## Data lines:

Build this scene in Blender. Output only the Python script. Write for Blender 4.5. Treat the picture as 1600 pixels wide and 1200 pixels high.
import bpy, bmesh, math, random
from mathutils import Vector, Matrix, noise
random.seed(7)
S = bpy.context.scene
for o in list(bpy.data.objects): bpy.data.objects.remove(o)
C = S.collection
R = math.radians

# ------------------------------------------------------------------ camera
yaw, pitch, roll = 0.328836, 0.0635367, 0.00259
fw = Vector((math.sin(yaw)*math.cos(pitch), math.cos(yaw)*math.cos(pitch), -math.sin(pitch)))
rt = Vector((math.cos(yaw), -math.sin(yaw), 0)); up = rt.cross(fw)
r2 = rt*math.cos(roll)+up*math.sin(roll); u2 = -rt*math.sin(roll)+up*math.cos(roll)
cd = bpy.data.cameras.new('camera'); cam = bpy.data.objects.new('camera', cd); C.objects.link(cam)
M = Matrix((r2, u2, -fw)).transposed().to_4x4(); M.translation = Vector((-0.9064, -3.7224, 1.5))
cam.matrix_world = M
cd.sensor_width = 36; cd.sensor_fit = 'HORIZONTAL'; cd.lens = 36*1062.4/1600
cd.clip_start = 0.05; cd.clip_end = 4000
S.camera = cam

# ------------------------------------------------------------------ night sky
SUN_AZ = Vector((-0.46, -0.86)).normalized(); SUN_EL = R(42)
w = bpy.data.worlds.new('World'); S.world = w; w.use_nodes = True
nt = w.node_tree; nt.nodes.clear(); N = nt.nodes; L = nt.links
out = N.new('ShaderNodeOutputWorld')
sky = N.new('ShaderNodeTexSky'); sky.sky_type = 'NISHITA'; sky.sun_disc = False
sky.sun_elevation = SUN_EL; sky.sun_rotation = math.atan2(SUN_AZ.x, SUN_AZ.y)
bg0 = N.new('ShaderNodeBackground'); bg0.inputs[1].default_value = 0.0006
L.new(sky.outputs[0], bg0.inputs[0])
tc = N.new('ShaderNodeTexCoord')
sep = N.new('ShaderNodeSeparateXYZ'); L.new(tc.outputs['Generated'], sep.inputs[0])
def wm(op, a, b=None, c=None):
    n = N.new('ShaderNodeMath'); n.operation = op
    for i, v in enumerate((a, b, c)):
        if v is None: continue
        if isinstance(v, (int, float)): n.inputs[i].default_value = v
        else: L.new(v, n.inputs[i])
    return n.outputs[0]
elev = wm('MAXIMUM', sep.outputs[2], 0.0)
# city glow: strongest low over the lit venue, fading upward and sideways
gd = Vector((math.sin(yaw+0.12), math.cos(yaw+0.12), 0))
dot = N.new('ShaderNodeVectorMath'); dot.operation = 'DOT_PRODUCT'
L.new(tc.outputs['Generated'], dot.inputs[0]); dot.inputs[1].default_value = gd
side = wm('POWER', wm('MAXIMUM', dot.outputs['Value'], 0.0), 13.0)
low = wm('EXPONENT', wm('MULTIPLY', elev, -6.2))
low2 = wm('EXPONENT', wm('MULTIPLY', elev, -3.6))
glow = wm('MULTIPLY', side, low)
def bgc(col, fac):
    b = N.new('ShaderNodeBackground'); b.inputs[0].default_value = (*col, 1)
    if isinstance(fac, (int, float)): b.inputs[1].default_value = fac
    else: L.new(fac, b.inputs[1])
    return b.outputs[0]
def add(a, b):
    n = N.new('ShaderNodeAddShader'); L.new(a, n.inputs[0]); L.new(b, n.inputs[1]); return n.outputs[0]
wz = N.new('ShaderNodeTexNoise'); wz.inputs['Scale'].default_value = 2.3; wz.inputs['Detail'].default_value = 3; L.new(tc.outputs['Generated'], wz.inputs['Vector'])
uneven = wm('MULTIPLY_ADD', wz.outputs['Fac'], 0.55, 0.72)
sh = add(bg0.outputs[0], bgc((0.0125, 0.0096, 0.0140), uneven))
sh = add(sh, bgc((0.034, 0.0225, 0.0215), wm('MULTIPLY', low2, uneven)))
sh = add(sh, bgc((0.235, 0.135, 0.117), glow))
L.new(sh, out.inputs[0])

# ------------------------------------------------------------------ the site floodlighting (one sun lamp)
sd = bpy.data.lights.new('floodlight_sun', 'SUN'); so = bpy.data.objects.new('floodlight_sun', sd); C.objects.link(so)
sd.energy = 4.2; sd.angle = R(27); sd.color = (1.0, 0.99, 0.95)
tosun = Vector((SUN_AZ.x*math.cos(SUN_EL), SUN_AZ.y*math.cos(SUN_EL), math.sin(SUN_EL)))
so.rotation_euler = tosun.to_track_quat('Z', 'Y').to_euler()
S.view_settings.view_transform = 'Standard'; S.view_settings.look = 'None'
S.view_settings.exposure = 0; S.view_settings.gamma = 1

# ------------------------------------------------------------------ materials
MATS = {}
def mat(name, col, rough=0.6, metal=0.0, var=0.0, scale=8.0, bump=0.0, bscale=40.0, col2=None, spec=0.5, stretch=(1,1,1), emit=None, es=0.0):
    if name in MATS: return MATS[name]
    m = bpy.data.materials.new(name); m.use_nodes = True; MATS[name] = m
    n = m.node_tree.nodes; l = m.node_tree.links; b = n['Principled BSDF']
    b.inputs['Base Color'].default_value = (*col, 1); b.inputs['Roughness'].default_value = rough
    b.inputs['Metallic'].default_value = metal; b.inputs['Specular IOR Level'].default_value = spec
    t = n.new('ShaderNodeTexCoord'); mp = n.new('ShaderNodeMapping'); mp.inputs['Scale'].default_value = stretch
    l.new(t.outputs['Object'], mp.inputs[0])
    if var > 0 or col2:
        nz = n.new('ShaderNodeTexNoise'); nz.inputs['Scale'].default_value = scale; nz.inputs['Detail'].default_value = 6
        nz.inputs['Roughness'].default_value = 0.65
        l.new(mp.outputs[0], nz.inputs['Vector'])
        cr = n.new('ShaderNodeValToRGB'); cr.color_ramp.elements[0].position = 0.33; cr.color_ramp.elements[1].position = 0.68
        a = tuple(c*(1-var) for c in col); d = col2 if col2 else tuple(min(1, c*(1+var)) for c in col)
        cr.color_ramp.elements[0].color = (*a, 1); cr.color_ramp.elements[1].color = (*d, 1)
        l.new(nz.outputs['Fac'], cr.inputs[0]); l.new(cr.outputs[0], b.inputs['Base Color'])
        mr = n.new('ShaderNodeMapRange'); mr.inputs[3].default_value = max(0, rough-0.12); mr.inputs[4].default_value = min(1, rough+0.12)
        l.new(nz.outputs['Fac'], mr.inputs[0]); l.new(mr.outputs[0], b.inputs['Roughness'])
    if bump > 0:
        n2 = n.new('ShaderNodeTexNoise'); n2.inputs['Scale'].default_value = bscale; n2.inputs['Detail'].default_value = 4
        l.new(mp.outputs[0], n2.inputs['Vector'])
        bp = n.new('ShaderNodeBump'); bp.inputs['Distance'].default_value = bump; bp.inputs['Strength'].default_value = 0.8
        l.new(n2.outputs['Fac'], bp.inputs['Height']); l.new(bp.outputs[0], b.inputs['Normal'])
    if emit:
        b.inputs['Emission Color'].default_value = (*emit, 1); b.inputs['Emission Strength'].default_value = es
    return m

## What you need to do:
Copy out the listing above, line by line and exactly, from its first line to the line holding "S.camera = cam", inclusive.

## Full solution:
Build this scene in Blender. Output only the Python script. Write for Blender 4.5. Treat the picture as 1600 pixels wide and 1200 pixels high.
import bpy, bmesh, math, random
from mathutils import Vector, Matrix, noise
random.seed(7)
S = bpy.context.scene
for o in list(bpy.data.objects): bpy.data.objects.remove(o)
C = S.collection
R = math.radians

# ------------------------------------------------------------------ camera
yaw, pitch, roll = 0.328836, 0.0635367, 0.00259
fw = Vector((math.sin(yaw)*math.cos(pitch), math.cos(yaw)*math.cos(pitch), -math.sin(pitch)))
rt = Vector((math.cos(yaw), -math.sin(yaw), 0)); up = rt.cross(fw)
r2 = rt*math.cos(roll)+up*math.sin(roll); u2 = -rt*math.sin(roll)+up*math.cos(roll)
cd = bpy.data.cameras.new('camera'); cam = bpy.data.objects.new('camera', cd); C.objects.link(cam)
M = Matrix((r2, u2, -fw)).transposed().to_4x4(); M.translation = Vector((-0.9064, -3.7224, 1.5))
cam.matrix_world = M
cd.sensor_width = 36; cd.sensor_fit = 'HORIZONTAL'; cd.lens = 36*1062.4/1600
cd.clip_start = 0.05; cd.clip_end = 4000
S.camera = cam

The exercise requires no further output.